Indian firms will find it difficult to implement ESG ratings proposed recently by SEBI and will need incentives.

ESG Rater Says Green Push Compliance Tough For Indian Companies
A thermal power plant stands in Tulza, Bosnia. (Photographer: Oliver Bunic/Bloomberg)

Indian companies will find it difficult to implement environmental, social and governance ratings proposed recently by the capital market regulator and authorities may need to offer incentives to accelerate adoption, a senior rating agency official said.

“It is easy for Scandinavian or Norwegian companies to say they will not use coal given their demographics, but it’s difficult to practice such a position in India, if not impossible,” Sankar Chakraborti, group CEO at Acuite Ratings and Research and chairman at ESG rating provider ESGRisk.ai said in an interview. 

Prime Minister Narendra Modi’s resolve to boost green power in India’s energy mix has raised the demand for ESG ratings in the fossil-dominated economy. The government’s move has pushed the Securities and Exchange Board of India to roll out a series of rules in the past year and create a standardized ESG framework for the country’s top 1000 listed companies.

“India has to grow and create employment and therefore impact on the environment is a given. That is why they have to ensure quick adoption of ESG through an incentive-based approach,” Chakraborti said, adding that otherwise, it would be tough for companies to accept ratings.

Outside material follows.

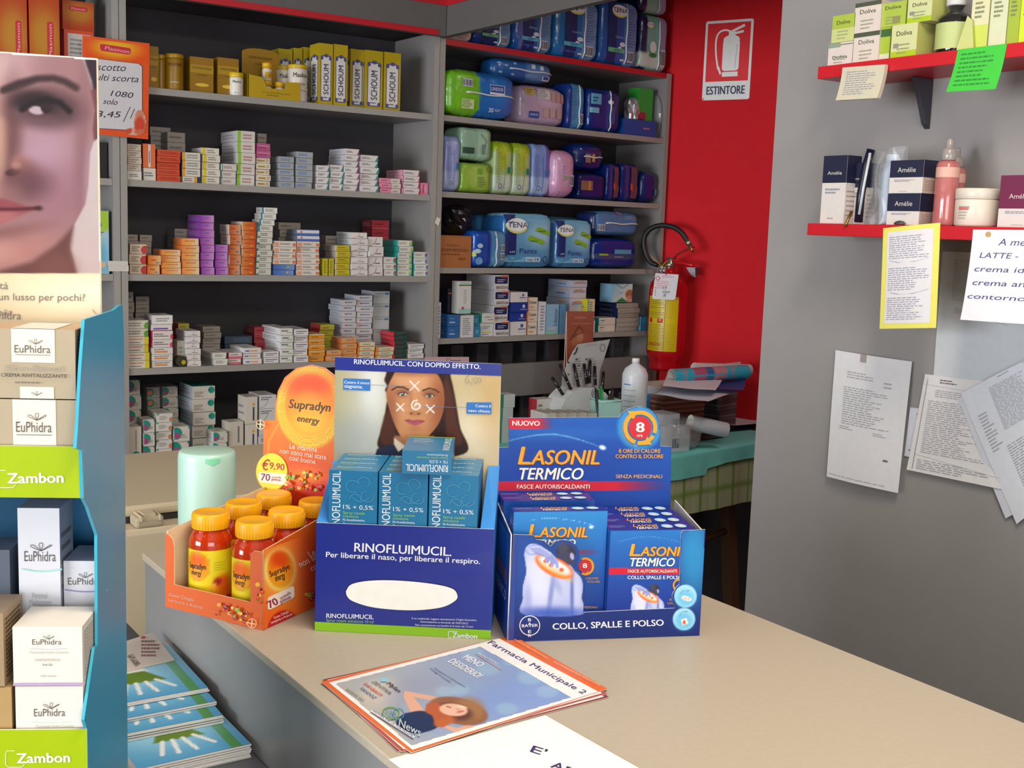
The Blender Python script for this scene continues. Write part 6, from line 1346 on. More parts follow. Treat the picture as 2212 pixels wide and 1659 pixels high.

The proposed changes come amid rising concerns of climate change with many nations including India -- which is among the world’s top emitter of green-house gases -- committing to mitigate this challenge. 

India has pledged a more than 45% reduction in the ‘carbon intensity’ of its economy by 2030 -- a target achievable if the country switches to more power generated by renewable sources. And while Indian companies have shown an eagerness to embrace clean energy, they face difficulties trying to purchase renewable energy with the country’s ailing power distributors posing a challenge.

Sahil Arora, a partner at legal firm Saraf and Partners in Mumbai hopes companies overcome the initial hesitation as the regulator’s proposed ESG rules including accrediting rating providers will make the framework more trustworthy and help Indian companies attract more green capital.

“Entities seeking investments will be able to get a much larger investor pool as they get ratings from these regulated entities,” Arora said. “SEBI has kept the framework very open and it provides relevant amount of flexibility.”